In 1986, he reportedly met his wife, now Empress Masako Owada, at a tea party. They married in 1993.

Empress Masako later told reporters that she had accepted Naruhito’s proposal after he said: “You might have fears and worries about joining the imperial household. But I will protect you for my entire life.”

Masako, who reportedly suffers from a stress disorder, had admitted in December that she felt “insecure” about becoming empress, but pledged to do her best to serve the people of Japan.

Masako was educated at Harvard and Oxford, and had a promising career as a diplomat before her marriage.

The couple’s only child, Princess Aiko, was born in 2001. However, Japan’s current law restricts females from inheriting the throne so she is not her father’s heir.

Naruhito’s brother Prince Fumihito will be next in line to the throne, followed by the new emperor’s nephew, 12-year-old Prince Hisahito.

Why is the Japanese monarchy important?

It’s the oldest continuing hereditary monarchy in the world. Legends date it back to about 600 BC.

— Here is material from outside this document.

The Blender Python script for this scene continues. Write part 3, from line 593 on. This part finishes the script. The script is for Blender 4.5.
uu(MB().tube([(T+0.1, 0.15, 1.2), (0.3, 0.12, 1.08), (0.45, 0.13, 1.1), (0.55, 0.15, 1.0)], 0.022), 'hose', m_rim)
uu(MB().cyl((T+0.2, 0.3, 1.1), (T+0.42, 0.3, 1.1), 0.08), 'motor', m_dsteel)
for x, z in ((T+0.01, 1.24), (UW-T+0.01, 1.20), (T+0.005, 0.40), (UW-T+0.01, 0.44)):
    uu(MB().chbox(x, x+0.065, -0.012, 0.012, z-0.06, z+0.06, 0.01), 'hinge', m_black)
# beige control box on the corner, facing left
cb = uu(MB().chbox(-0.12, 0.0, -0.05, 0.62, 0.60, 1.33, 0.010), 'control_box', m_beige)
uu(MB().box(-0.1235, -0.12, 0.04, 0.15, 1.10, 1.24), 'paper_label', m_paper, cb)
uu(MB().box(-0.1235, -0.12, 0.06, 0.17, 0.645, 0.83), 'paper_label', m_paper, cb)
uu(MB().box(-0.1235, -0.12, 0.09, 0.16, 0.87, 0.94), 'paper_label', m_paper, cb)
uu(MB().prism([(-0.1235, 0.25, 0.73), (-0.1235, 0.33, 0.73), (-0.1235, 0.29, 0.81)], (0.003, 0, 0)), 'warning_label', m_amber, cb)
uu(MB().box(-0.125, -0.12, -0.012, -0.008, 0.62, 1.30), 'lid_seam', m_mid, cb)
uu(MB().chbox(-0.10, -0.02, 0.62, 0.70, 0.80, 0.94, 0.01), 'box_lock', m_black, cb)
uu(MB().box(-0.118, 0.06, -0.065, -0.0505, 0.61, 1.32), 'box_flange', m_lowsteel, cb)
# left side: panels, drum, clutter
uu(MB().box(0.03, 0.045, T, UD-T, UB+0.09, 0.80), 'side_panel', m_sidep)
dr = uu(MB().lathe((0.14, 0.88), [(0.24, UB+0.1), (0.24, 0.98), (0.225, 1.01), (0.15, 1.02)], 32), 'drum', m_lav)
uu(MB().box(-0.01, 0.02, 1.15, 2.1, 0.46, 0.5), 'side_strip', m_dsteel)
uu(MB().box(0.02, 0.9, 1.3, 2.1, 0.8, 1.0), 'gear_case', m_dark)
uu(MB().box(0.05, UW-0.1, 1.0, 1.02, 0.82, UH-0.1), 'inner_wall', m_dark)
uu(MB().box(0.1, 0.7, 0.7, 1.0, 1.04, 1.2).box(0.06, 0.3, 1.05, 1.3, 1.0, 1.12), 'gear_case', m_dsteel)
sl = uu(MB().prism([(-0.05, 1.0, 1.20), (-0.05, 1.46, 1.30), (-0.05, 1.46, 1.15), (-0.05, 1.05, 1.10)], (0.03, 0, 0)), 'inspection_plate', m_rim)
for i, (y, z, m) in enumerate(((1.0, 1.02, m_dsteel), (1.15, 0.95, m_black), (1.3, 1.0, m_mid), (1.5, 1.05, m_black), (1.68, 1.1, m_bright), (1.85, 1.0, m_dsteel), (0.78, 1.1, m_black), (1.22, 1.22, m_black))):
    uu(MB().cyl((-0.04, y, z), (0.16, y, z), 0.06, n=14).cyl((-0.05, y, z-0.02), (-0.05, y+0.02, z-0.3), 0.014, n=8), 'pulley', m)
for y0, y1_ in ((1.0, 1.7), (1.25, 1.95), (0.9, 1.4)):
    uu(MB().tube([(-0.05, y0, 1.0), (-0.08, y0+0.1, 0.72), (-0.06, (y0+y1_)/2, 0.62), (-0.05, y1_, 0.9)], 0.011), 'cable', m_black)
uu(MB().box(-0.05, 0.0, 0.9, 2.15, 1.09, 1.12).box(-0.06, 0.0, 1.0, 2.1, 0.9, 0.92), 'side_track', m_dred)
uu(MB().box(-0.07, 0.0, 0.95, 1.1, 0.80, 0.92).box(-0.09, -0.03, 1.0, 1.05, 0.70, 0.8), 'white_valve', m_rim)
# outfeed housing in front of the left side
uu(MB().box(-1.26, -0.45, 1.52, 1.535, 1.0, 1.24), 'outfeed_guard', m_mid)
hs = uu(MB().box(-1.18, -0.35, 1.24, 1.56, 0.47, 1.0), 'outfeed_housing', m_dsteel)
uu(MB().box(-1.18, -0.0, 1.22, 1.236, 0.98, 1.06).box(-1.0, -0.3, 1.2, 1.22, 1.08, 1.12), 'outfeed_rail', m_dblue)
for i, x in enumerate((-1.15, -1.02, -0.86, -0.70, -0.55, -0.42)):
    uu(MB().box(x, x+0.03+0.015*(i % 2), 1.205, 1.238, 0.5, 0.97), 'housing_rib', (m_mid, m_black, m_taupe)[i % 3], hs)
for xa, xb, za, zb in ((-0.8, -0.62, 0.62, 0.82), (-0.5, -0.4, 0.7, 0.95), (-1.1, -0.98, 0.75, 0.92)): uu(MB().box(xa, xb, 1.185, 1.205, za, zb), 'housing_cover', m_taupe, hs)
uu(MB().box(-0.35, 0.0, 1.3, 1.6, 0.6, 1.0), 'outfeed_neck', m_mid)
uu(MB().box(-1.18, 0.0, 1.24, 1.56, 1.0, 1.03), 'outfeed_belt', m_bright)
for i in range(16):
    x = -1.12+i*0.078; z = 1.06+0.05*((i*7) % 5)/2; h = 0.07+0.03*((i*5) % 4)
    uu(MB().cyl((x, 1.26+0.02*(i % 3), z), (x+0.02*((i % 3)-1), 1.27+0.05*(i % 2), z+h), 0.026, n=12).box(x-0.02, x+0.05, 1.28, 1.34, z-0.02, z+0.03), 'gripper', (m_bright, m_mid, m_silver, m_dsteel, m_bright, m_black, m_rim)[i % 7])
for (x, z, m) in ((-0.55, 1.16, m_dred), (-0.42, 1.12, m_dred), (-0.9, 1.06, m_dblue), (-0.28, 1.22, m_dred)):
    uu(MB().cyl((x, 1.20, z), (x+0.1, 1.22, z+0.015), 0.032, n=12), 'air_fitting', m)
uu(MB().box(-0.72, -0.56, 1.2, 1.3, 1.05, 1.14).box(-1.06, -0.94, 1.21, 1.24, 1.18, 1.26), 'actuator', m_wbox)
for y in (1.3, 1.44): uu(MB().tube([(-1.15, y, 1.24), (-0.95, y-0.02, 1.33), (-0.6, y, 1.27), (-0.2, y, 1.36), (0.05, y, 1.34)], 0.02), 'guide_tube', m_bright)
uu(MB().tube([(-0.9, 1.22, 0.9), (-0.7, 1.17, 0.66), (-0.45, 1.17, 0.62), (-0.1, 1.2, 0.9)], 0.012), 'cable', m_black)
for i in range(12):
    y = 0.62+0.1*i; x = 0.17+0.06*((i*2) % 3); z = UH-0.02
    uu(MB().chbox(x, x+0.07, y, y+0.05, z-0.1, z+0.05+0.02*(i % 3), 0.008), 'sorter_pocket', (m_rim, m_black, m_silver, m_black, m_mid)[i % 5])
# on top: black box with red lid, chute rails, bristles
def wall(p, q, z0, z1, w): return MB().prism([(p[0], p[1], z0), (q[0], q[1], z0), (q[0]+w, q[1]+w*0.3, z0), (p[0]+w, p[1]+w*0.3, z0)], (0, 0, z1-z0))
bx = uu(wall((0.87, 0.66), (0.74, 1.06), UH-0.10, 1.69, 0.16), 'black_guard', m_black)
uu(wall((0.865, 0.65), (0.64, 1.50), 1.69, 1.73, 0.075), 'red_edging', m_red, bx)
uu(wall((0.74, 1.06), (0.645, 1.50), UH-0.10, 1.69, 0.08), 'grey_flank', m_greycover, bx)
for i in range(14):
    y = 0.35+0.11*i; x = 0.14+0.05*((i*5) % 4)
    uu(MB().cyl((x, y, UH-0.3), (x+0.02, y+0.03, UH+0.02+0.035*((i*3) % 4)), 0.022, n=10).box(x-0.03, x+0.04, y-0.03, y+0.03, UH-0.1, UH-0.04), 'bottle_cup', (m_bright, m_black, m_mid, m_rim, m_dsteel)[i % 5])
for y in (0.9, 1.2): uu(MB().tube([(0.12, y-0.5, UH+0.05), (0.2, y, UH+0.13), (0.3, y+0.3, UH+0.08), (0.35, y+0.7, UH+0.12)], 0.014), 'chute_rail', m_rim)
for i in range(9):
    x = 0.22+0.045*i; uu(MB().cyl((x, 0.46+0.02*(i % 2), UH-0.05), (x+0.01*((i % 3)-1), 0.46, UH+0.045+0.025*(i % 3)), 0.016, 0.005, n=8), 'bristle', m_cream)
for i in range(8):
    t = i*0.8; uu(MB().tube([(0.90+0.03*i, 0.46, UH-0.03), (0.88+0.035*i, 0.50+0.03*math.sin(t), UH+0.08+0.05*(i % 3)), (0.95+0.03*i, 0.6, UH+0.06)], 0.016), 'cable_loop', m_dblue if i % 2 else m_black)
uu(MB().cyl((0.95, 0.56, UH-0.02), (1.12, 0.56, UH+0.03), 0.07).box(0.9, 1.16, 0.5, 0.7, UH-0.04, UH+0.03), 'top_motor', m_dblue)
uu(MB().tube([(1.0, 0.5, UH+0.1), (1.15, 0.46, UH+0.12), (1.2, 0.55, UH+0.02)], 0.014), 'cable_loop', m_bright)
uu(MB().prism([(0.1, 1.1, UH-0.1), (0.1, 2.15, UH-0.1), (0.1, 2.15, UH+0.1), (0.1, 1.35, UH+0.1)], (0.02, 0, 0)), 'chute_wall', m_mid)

In fact, Japanese emperors used to be seen as gods, but the country’s wartime emperor Hirohito – Naruhito’s grandfather – publicly renounced his divinity at the end of World War Two, as part of Japan’s surrender.

The role was redefined by Emperor Akihito, who helped repair the damage to Japan’s reputation after the war.

Akihito will now be known as “Joko”, which means “grand emperor”, and by the English title “Emperor Emeritus”, while his wife Michiko will be “Empress Emerita”.